Armand Duplantis w piątek, podczas mityngu "All Star Perche" w Clermont-Ferrand we Francji, po raz kolejny pobił rekord świata w skoku o tyczce. Do Szweda należy już 11 najlepszych wyników w historii - od 6,17 do 6,27 m.
Pierwszy raz rekord świata pobił w lutym 2020 roku w Toruniu, gdy poprawił o centymetr osiągnięcie Francuza Renaud Lavillenie. Od tamtej pory regularnie, właśnie co centymetr, "śrubuje" rekord.
Podczas mityngu w Clermont-Ferrand rekord świata ustanowił po raz drugi - dwa lata temu skoczył tam 6,22 m. W piątek drugie miejsce zajął Grek Emanuil Karalis - 6,02 m.
W niedawnym wywiadzie dla agencji AFP szwedzki tyczkarz powiedział, że jest w stanie przekroczyć w tym roku barierę 6,30 m.

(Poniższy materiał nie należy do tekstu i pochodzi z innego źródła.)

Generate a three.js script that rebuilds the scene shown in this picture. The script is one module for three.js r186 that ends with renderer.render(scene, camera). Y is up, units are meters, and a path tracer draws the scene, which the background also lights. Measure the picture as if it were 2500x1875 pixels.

Urodzony w USA 25-letni Armand Duplantis w dorobku ma złote medale igrzysk olimpijskich w Tokio oraz w Paryżu. Dwa razy stawał też na najwyższym stopniu podium mistrzostw świata, a trzykrotnie mistrzostw Europy.
Szwed już wcześniej zapowiedział, że nie wystartuje w halowych mistrzostwach Europy (6-9 marca) w holenderskim Apeldoorn, tłumacząc się zbyt napiętym terminarzem. Weźmie za to udział w halowych mistrzostwach świata w chińskim Nankinie w dniach 21-23 marca.
Armand Duplantis nie tylko po raz kolejny pobił rekord świata w skoku o tyczce, ale zadebiutował też w... branży muzycznej. Na platformę Spotify trafiła jedna z piosenek z debiutanckiego albumu "Bop", który sygnowany jest przezwiskiem "Mondo" i powstał przy współpracy ze szwedzkimi piosenkarzami.
"Mam nadzieję, że spodoba wam się" - napisał na swoim profilu w mediach społecznościowych, załączając krótkie wideo.
Szwed spotkał się w studiu nagraniowym z Rasmusem Wahlgrenem i Emilem Bergiem zupełnie przypadkowo kilka lata temu, gdy nagrywał klipy reklamowe.
Poznaliśmy się dwa lub trzy lata temu w Sztokholmie i zostaliśmy przyjaciółmi. Spędziliśmy dużo czasu w studiu i świetnie się bawiliśmy. Nie mieliśmy żadnych oczekiwań i nie byliśmy pewni, czy z tej naszej współpracy coś wyjdzie, czy wydamy album. Dlatego nie upubliczniałem tego, trzymałem to trochę dla siebie. Nie chciałem być pod presją - powiedział tyczkarz w rozmowie z magazynem "Vogue Scandinavia".